» PROBLEM DETAILS: Write out the material exactly, without any of its pictures.

---

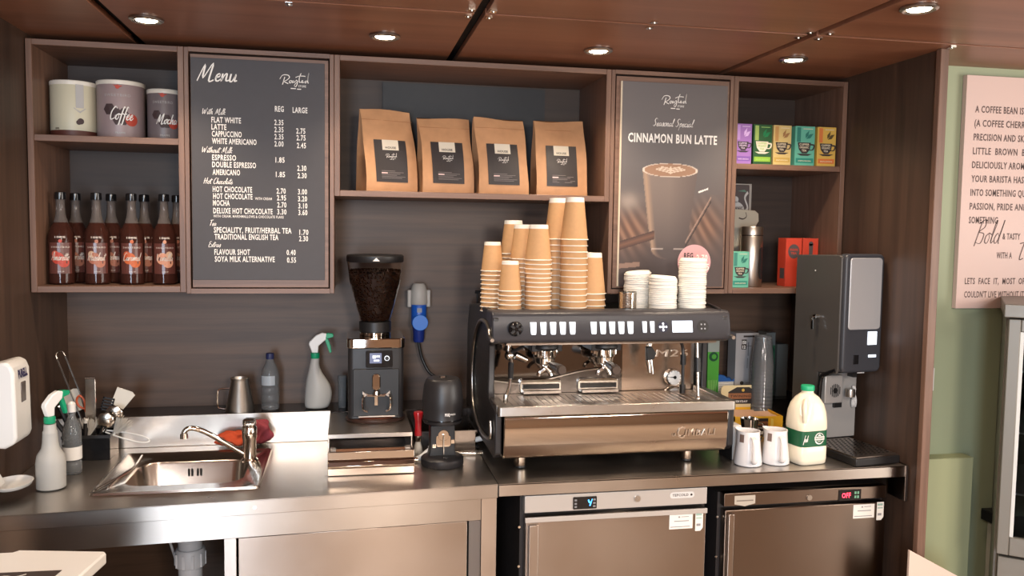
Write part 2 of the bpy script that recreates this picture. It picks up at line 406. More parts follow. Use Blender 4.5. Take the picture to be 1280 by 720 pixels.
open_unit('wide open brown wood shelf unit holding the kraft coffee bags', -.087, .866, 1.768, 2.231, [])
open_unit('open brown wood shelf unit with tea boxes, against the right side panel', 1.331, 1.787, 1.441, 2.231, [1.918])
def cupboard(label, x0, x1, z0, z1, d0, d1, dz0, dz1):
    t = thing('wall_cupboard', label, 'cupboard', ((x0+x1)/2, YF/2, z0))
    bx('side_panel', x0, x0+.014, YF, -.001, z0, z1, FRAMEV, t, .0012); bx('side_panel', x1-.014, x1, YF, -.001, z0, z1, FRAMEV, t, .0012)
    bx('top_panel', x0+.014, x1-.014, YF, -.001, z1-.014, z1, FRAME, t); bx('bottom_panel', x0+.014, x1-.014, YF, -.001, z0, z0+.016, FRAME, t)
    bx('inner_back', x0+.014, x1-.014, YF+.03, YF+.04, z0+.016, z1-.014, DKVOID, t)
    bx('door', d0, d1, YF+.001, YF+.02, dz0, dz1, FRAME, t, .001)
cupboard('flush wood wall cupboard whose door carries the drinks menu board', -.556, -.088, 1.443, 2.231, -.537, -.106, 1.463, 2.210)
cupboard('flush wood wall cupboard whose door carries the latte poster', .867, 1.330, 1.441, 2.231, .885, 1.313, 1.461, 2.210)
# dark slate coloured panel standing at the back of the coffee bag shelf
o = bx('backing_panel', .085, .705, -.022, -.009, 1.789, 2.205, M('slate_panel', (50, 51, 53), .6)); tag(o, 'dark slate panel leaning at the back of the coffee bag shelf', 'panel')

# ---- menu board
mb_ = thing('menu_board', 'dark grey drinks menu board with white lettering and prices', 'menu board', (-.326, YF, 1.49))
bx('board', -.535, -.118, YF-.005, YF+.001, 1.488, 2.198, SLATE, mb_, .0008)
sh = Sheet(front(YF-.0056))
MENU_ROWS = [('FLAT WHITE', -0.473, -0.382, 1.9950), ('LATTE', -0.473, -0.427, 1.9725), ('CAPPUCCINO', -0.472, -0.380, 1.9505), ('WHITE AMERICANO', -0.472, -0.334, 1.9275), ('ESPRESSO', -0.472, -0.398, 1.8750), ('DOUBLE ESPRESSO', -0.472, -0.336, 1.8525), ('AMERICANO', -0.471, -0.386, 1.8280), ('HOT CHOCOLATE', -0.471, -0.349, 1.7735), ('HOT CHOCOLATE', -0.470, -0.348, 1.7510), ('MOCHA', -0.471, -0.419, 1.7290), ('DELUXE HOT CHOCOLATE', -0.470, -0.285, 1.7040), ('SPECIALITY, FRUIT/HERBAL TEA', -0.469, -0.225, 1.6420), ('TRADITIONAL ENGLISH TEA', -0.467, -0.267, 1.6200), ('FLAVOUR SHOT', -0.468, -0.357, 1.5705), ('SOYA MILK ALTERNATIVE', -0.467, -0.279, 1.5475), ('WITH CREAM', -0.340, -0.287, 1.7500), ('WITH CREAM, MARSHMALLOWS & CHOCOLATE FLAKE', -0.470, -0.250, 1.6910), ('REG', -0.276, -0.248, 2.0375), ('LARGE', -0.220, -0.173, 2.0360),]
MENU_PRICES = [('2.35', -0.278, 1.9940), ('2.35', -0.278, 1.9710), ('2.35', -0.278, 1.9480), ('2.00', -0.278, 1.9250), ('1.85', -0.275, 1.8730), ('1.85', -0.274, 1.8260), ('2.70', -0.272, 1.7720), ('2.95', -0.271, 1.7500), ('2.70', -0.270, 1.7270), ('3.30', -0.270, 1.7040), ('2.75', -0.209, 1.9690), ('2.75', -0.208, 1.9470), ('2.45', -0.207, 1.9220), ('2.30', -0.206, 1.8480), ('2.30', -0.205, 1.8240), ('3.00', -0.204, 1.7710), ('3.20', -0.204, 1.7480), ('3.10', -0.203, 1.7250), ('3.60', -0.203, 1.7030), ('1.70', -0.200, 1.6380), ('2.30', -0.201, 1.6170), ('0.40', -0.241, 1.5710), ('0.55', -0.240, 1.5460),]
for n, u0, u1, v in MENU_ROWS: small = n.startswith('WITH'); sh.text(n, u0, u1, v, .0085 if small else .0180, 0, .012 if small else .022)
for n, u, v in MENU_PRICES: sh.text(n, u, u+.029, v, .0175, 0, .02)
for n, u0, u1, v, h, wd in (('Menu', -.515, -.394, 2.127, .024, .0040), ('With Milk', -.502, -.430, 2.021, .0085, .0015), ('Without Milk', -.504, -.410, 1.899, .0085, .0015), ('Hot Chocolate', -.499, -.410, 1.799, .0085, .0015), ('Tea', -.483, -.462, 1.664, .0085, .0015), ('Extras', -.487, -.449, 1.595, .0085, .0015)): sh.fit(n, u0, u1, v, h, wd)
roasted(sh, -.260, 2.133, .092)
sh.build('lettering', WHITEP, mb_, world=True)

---

» THE ANSWER:
Write part 2 of the bpy script that recreates this picture. It picks up at line 406. More parts follow. Use Blender 4.5. Take the picture to be 1280 by 720 pixels.
open_unit('wide open brown wood shelf unit holding the kraft coffee bags', -.087, .866, 1.768, 2.231, [])
open_unit('open brown wood shelf unit with tea boxes, against the right side panel', 1.331, 1.787, 1.441, 2.231, [1.918])
def cupboard(label, x0, x1, z0, z1, d0, d1, dz0, dz1):
    t = thing('wall_cupboard', label, 'cupboard', ((x0+x1)/2, YF/2, z0))
    bx('side_panel', x0, x0+.014, YF, -.001, z0, z1, FRAMEV, t, .0012); bx('side_panel', x1-.014, x1, YF, -.001, z0, z1, FRAMEV, t, .0012)
    bx('top_panel', x0+.014, x1-.014, YF, -.001, z1-.014, z1, FRAME, t); bx('bottom_panel', x0+.014, x1-.014, YF, -.001, z0, z0+.016, FRAME, t)
    bx('inner_back', x0+.014, x1-.014, YF+.03, YF+.04, z0+.016, z1-.014, DKVOID, t)
    bx('door', d0, d1, YF+.001, YF+.02, dz0, dz1, FRAME, t, .001)
cupboard('flush wood wall cupboard whose door carries the drinks menu board', -.556, -.088, 1.443, 2.231, -.537, -.106, 1.463, 2.210)
cupboard('flush wood wall cupboard whose door carries the latte poster', .867, 1.330, 1.441, 2.231, .885, 1.313, 1.461, 2.210)
# dark slate coloured panel standing at the back of the coffee bag shelf
o = bx('backing_panel', .085, .705, -.022, -.009, 1.789, 2.205, M('slate_panel', (50, 51, 53), .6)); tag(o, 'dark slate panel leaning at the back of the coffee bag shelf', 'panel')

# ---- menu board
mb_ = thing('menu_board', 'dark grey drinks menu board with white lettering and prices', 'menu board', (-.326, YF, 1.49))
bx('board', -.535, -.118, YF-.005, YF+.001, 1.488, 2.198, SLATE, mb_, .0008)
sh = Sheet(front(YF-.0056))
MENU_ROWS = [('FLAT WHITE', -0.473, -0.382, 1.9950), ('LATTE', -0.473, -0.427, 1.9725), ('CAPPUCCINO', -0.472, -0.380, 1.9505), ('WHITE AMERICANO', -0.472, -0.334, 1.9275), ('ESPRESSO', -0.472, -0.398, 1.8750), ('DOUBLE ESPRESSO', -0.472, -0.336, 1.8525), ('AMERICANO', -0.471, -0.386, 1.8280), ('HOT CHOCOLATE', -0.471, -0.349, 1.7735), ('HOT CHOCOLATE', -0.470, -0.348, 1.7510), ('MOCHA', -0.471, -0.419, 1.7290), ('DELUXE HOT CHOCOLATE', -0.470, -0.285, 1.7040), ('SPECIALITY, FRUIT/HERBAL TEA', -0.469, -0.225, 1.6420), ('TRADITIONAL ENGLISH TEA', -0.467, -0.267, 1.6200), ('FLAVOUR SHOT', -0.468, -0.357, 1.5705), ('SOYA MILK ALTERNATIVE', -0.467, -0.279, 1.5475), ('WITH CREAM', -0.340, -0.287, 1.7500), ('WITH CREAM, MARSHMALLOWS & CHOCOLATE FLAKE', -0.470, -0.250, 1.6910), ('REG', -0.276, -0.248, 2.0375), ('LARGE', -0.220, -0.173, 2.0360),]
MENU_PRICES = [('2.35', -0.278, 1.9940), ('2.35', -0.278, 1.9710), ('2.35', -0.278, 1.9480), ('2.00', -0.278, 1.9250), ('1.85', -0.275, 1.8730), ('1.85', -0.274, 1.8260), ('2.70', -0.272, 1.7720), ('2.95', -0.271, 1.7500), ('2.70', -0.270, 1.7270), ('3.30', -0.270, 1.7040), ('2.75', -0.209, 1.9690), ('2.75', -0.208, 1.9470), ('2.45', -0.207, 1.9220), ('2.30', -0.206, 1.8480), ('2.30', -0.205, 1.8240), ('3.00', -0.204, 1.7710), ('3.20', -0.204, 1.7480), ('3.10', -0.203, 1.7250), ('3.60', -0.203, 1.7030), ('1.70', -0.200, 1.6380), ('2.30', -0.201, 1.6170), ('0.40', -0.241, 1.5710), ('0.55', -0.240, 1.5460),]
for n, u0, u1, v in MENU_ROWS: small = n.startswith('WITH'); sh.text(n, u0, u1, v, .0085 if small else .0180, 0, .012 if small else .022)
for n, u, v in MENU_PRICES: sh.text(n, u, u+.029, v, .0175, 0, .02)
for n, u0, u1, v, h, wd in (('Menu', -.515, -.394, 2.127, .024, .0040), ('With Milk', -.502, -.430, 2.021, .0085, .0015), ('Without Milk', -.504, -.410, 1.899, .0085, .0015), ('Hot Chocolate', -.499, -.410, 1.799, .0085, .0015), ('Tea', -.483, -.462, 1.664, .0085, .0015), ('Extras', -.487, -.449, 1.595, .0085, .0015)): sh.fit(n, u0, u1, v, h, wd)
roasted(sh, -.260, 2.133, .092)
sh.build('lettering', WHITEP, mb_, world=True)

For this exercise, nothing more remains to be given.